In any event, the FD has a key role bringing an enterprise-wide perspective to the project, which will be essential to making it happen. “The FD is aware of all those different budgets and how they overlap,” says Kendall.

Convergence has had a number of benefits for First Response Finance, including the ability to replace their office networks with a single IP network. A key benefit was the ability to enable home-based workers to take calls as if they were in a call centre.

First Response is a provider of vehicle financing for poor credit risk clients most companies would normally turn away. Their call centre workers have a highly skilled and demanding job, so keeping staff turnover to a minimum is essential. Allowing them to work at home was seen as a way to retain them.

Using a VoIP call system from US-based telecoms equipment vendor Avaya, installed by NT Voice and Data, First Response has been able to allow a first wave of six-to-eight home-based workers to use the same call centre software as office workers.

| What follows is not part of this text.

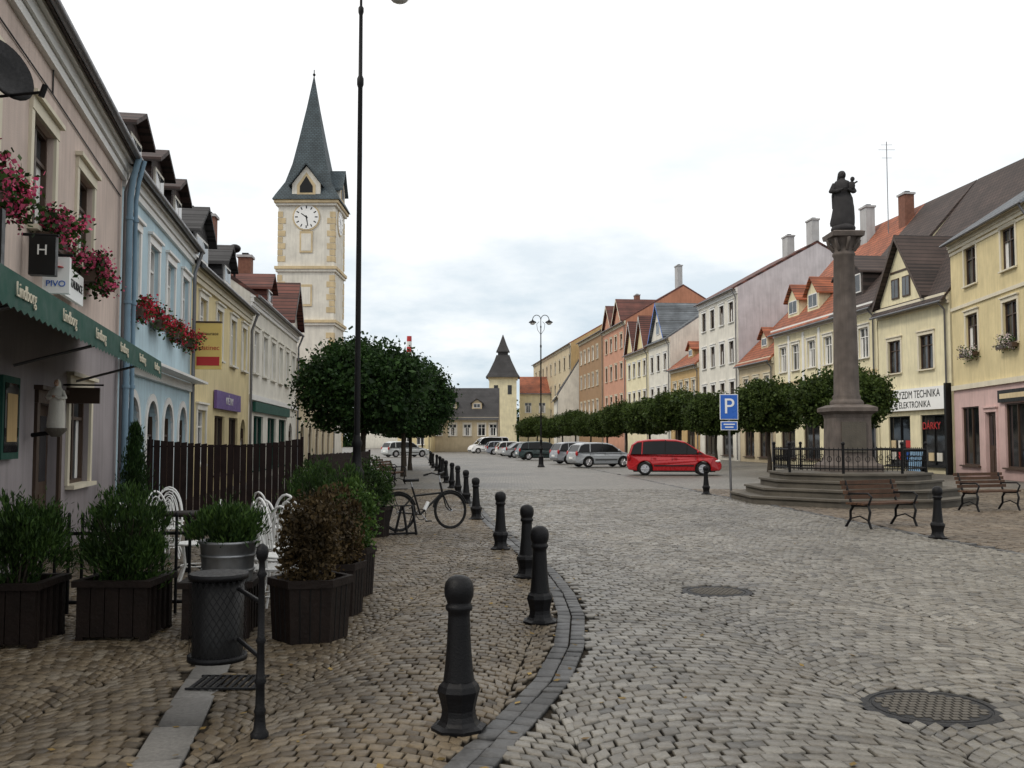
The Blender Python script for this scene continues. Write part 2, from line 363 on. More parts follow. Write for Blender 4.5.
# ------------------------------------------------------------------ houses
def wall(B,mat,x0,x1,z0,z1,ops,y=0.,dep=.18,part='walls'):
    xs=sorted({x0,x1,*[v for o in ops for v in (o[0],o[1]) if x0<v<x1]}); zs=sorted({z0,z1,*[v for o in ops for v in (o[2],o[3]) if z0<v<z1]})
    for i in range(len(xs)-1):
        for j in range(len(zs)-1):
            cx,cz=(xs[i]+xs[i+1])/2,(zs[j]+zs[j+1])/2
            if any(o[0]<cx<o[1] and o[2]<cz<o[3] for o in ops): continue
            B.quad(part,mat,(xs[i],y,zs[j]),(xs[i+1],y,zs[j]),(xs[i+1],y,zs[j+1]),(xs[i],y,zs[j+1]))
    for a,b,c,d in [o[:4] for o in ops]:
        B.quad(part,mat,(a,y,c),(a,y,d),(a,y+dep,d),(a,y+dep,c)); B.quad(part,mat,(b,y,c),(b,y+dep,c),(b,y+dep,d),(b,y,d))
        B.quad(part,mat,(a,y,d),(b,y,d),(b,y+dep,d),(a,y+dep,d)); B.quad(part,mat,(a,y,c),(a,y+dep,c),(b,y+dep,c),(b,y,c))
def win(B,x,z,w,h,st='w',fr='white',tr=None,y=0.,wallm='offwhite'):
    a,b,c,d=x-w/2,x+w/2,z,z+h
    if st=='door':
        B.box('doors',fr,a,b,y+.12,y+.17,c,d); 
        for i in (0,1):
            xx=a+.12+i*(w/2-.04); B.box('doors','glassd',xx,xx+w/2-.2,y+.112,y+.118,c+h*.5,d-.15); B.box('doors',fr,xx,xx+w/2-.2,y+.10,y+.118,c+.2,c+h*.42)
    else:
        g='glassd' if st in('shop','arch') else 'glass'
        B.quad('window_glass',g,(a,y+.15,c),(b,y+.15,c),(b,y+.15,d),(a,y+.15,d))
        f=.06; y0,y1=y+.08,y+.148
        B.box('window_frames',fr,a,a+f,y0,y1,c,d); B.box('window_frames',fr,b-f,b,y0,y1,c,d)
        B.box('window_frames',fr,a+f,b-f,y0,y1,c,c+f); B.box('window_frames',fr,a+f,b-f,y0,y1,d-f,d)
        if st!='shop':
            B.box('window_frames',fr,x-.04,x+.04,y0+.005,y1,c+f,d-f)
            zt=c+h*.68; B.box('window_frames',fr,a+f,x-.04,y0+.01,y1,zt,zt+.05); B.box('window_frames',fr,x+.04,b-f,y0+.01,y1,zt,zt+.05)
            if random.random()<.6:
                cw=w*random.uniform(.12,.25)
                B.box('curtains','white',a+f,a+f+cw,y+.142,y+.146,c+f,zt); B.box('curtains','white',b-f-cw,b-f,y+.142,y+.146,c+f,zt)
        else:
            n=max(1,int(w/1.4))
            for i in range(1,n+1):
                xx=a+w*i/(n+1); B.box('window_frames',fr,xx-.03,xx+.03,y0+.005,y1,c+f,d-f)
    if st=='arch':
        n=8; R=w/2; hh=min(R,h*.4)
        for sgn in (-1,1):
            pts=[(x+sgn*R,y,d)]+[(x+sgn*R*math.cos(t),y,d-hh+hh*math.sin(t)) for t in [math.pi/2*i/n for i in range(n+1)]]
            B.add('walls',wallm,pts,[tuple(range(len(pts)))])
            for i in range(n):
                p,q=pts[1+i],pts[2+i]; B.quad('walls',wallm,p,q,(q[0],y+.14,q[2]),(p[0],y+.14,p[2]))
    if tr and st!='arch':
        t=.14; B.box('trim',tr,a-t,a-.002,y-.04,y+.01,c,d); B.box('trim',tr,b+.002,b+t,y-.04,y+.01,c,d); B.box('trim',tr,a-t,b+t,y-.05,y+.01,d+.002,d+t+.03)
        B.box('trim',tr,a-t-.05,b+t+.05,y-.11,y+.01,d+t+.032,d+t+.09)
    if tr and st=='arch':
        n=12; R=w/2; hh=min(R,h*.4)
        for i in range(n):
            t0,t1=math.pi*i/n,math.pi*(i+1)/n; P=lambda r,t,yy:(x+(R+r)*math.cos(t),yy,d-hh+(hh+r)*math.sin(t))
            B.quad('trim',tr,P(0,t0,y-.04),P(.16,t0,y-.04),P(.16,t1,y-.04),P(0,t1,y-.04)); B.quad('trim',tr,P(.16,t0,y-.04),P(.16,t1,y-.04),P(.16,t1,y),P(.16,t0,y)); B.quad('trim',tr,P(0,t0,y-.04),P(0,t1,y-.04),P(0,t1,y+.02),P(0,t0,y+.02))
        B.box('trim',tr,a-.16,a,y-.04,y+.01,c,d-hh); B.box('trim',tr,b,b+.16,y-.04,y+.01,c,d-hh)
    if st!='door' and c>.3: B.box('sills',tr or fr,a-.1,b+.1,y-.13,y+.1,c-.06,c+.001)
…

“This system integrates the remote agents into the call centre management system,” says Chris Groom, IT manager at First Response. Calls are routed from the central offices to the agent’s homes over broadband, saving on telecoms costs. Groom estimates the system has saved 20% of the company’s call costs.

An issue with many converged rollouts is the cost of IP-based phones, which exceed the cost of conventional equivalents. “We turned our noses up at the price of some of the Avaya handsets,” says Groom. First Response chose instead to give its workers laptops, which run software that acts like a phone.

Between First Response’s three offices, the number of calls is relatively low, so the company has not yet moved them to IP.

“The justification is never wholly financial,” says Groom. “It is a case of deciding whether the extra benefits justify the cost. We had to get all the key decision-makers around the table at once.”